Low-Complexity Referenceless Clock and Data Recovery with a Novel Alexander Phase-Frequency Detector

Abstract

This paper proposes a low-complexity referenceless clock and data recovery (CDR) circuit for high-speed serial communication systems. Its core contribution is a novel Alexander phase-frequency detector (APFD) that achieves a wide frequency acquisition range with minimal hardware overhead. The proposed APFD generates its frequency tracking signals by utilizing a single inverter on the conventional Alexander phase detector’s (APD) UP signal, eliminating the need for complex pattern decoding logic. We theoretically analyze the operational principle by modeling the probabilistic behavior of the detector's outputs, and our analysis is successfully verified through simulations, which show excellent correlation with the derived mathematical model. This APFD is integrated into a comprehensive 32 Gb/s quarter-rate CDR architecture.
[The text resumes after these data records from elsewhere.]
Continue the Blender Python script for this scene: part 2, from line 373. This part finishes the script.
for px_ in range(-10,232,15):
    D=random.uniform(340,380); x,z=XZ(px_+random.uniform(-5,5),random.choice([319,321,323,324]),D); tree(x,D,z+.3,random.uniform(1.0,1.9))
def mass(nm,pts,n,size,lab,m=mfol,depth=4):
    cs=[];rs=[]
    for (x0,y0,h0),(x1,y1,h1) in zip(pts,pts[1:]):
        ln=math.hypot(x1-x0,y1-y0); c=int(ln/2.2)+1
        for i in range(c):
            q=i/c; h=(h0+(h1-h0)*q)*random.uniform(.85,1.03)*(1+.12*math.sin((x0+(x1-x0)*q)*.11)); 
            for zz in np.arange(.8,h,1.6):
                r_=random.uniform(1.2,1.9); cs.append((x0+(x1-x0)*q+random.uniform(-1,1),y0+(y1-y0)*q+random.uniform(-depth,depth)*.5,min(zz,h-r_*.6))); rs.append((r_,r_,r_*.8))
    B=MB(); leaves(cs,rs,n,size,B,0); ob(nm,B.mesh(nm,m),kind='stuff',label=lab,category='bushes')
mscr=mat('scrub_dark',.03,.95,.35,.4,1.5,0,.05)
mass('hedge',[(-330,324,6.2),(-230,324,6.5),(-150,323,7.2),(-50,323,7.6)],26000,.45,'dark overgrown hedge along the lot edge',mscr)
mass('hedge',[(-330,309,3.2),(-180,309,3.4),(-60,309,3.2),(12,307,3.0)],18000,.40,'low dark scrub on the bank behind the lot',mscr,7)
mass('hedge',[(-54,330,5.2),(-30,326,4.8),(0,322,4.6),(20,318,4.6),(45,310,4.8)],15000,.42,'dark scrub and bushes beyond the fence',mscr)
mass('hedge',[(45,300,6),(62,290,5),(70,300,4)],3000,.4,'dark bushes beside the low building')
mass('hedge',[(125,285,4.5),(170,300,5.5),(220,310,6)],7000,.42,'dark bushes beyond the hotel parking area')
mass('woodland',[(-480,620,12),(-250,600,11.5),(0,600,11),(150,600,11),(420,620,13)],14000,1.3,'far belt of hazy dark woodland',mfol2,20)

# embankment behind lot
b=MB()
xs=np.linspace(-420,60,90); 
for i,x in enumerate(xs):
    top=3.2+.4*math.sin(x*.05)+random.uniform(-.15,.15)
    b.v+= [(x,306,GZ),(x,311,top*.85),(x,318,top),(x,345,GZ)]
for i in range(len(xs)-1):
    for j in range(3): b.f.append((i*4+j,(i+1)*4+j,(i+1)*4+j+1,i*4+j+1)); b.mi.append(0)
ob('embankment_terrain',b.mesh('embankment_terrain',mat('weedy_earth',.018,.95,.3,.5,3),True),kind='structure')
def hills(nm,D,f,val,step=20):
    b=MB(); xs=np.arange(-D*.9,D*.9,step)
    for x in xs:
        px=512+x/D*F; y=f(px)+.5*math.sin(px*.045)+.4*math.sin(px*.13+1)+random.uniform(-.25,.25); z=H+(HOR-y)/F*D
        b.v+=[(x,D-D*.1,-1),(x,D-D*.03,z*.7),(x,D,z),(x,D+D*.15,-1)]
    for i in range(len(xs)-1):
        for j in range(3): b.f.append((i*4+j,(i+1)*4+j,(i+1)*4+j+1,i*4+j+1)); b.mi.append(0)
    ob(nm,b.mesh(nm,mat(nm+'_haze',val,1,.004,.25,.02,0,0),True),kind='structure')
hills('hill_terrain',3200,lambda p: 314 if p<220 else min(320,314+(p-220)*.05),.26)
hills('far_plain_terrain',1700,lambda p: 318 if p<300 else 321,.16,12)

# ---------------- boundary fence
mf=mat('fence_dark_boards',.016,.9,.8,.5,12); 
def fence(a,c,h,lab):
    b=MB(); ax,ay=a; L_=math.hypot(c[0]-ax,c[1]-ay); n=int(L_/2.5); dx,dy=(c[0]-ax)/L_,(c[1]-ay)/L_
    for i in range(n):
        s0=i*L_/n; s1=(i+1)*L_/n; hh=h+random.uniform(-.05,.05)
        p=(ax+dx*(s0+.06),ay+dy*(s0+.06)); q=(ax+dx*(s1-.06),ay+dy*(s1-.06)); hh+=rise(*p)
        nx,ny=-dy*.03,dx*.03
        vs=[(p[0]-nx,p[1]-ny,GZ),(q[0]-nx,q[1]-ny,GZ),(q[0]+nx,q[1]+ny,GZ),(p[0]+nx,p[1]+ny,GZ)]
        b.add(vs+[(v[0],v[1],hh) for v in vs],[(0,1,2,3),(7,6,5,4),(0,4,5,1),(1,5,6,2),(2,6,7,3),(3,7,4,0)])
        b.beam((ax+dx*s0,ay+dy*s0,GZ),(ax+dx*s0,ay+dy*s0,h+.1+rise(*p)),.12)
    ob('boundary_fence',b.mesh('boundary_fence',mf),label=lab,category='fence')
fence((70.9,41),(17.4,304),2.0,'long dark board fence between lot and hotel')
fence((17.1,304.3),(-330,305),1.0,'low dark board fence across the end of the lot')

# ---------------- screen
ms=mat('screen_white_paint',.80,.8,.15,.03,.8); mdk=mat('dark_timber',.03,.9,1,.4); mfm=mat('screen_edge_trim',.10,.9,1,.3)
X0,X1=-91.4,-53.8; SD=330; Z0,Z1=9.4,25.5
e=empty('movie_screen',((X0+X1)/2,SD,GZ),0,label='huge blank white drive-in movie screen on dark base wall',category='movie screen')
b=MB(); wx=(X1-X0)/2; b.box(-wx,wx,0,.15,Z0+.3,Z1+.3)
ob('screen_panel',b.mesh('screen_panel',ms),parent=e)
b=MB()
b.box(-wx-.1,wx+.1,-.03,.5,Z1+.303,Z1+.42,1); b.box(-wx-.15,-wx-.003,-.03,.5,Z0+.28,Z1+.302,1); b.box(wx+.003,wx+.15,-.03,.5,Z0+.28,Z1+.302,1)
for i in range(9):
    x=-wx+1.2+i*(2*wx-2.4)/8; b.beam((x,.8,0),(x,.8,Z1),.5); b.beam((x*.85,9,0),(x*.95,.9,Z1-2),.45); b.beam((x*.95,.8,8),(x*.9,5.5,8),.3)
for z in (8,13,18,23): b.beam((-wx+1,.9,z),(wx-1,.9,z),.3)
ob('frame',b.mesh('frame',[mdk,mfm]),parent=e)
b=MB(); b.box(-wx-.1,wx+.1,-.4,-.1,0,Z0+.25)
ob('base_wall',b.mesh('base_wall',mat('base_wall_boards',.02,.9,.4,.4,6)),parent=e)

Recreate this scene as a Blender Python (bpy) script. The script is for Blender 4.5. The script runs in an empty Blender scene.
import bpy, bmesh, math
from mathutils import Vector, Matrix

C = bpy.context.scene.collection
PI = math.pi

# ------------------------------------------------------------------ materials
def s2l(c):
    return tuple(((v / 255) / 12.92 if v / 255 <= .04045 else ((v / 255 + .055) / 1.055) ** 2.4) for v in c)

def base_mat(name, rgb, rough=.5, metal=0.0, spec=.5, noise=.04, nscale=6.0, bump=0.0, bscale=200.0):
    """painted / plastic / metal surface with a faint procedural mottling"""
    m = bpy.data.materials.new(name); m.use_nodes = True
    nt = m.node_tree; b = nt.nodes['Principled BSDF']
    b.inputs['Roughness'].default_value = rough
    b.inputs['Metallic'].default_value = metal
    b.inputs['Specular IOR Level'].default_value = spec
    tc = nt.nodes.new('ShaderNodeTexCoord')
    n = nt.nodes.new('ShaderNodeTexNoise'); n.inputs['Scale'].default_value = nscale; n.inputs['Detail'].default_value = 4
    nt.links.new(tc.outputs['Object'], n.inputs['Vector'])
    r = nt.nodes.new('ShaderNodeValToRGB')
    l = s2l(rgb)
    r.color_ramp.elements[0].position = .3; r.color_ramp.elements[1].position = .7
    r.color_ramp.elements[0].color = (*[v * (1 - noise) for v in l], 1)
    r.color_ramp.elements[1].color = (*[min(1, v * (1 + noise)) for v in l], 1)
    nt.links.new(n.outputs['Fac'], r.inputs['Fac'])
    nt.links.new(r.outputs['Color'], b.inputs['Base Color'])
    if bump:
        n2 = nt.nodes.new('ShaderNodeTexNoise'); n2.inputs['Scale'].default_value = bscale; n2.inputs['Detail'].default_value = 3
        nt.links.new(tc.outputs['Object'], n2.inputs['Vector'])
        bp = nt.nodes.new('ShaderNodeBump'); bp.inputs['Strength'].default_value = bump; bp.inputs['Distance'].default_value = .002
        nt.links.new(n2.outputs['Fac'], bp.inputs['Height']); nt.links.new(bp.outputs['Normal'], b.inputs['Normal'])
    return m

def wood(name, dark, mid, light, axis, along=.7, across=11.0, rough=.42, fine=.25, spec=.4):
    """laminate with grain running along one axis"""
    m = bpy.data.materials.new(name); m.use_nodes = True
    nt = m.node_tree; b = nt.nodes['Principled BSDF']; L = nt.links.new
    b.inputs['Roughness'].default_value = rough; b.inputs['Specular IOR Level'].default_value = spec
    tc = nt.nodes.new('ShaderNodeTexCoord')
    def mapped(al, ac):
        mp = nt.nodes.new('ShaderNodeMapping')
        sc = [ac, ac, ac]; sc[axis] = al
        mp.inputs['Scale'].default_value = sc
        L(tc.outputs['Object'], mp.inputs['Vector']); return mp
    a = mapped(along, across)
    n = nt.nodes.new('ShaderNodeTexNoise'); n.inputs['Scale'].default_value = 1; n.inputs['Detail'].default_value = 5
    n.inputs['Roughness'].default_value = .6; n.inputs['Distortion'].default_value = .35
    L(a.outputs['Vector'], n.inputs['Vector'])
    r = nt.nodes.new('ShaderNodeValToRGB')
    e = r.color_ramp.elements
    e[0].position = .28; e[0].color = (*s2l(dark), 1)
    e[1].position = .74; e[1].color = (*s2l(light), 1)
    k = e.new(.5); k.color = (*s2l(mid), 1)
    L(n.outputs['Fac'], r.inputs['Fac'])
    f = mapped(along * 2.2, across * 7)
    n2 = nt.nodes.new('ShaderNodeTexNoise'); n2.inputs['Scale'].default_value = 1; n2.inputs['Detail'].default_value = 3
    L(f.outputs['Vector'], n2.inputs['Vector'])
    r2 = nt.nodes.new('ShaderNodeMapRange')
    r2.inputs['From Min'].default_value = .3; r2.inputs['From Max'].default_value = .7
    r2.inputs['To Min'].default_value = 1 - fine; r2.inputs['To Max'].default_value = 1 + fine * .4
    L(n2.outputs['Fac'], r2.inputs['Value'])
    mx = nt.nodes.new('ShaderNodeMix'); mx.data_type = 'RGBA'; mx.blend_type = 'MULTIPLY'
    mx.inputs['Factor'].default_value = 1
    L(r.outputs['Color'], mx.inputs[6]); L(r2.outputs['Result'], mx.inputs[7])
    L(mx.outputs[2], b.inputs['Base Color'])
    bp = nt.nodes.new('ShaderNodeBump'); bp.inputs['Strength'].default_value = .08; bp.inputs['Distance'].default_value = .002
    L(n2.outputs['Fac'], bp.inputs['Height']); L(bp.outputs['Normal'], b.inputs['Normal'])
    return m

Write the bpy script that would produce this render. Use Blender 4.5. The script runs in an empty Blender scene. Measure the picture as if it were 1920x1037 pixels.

To ensure robust performance, the system incorporates an adaptive loop gain controller based on the signsign LMS algorithm and a direct proportional path with a deadzone mitigation technique to enhance high-frequency jitter tracking. By drastically simplifying the frequency detection mechanism, this work presents a promising solution for nextgeneration wireline transceivers that offers significant advantages in terms of circuit area and power efficiency.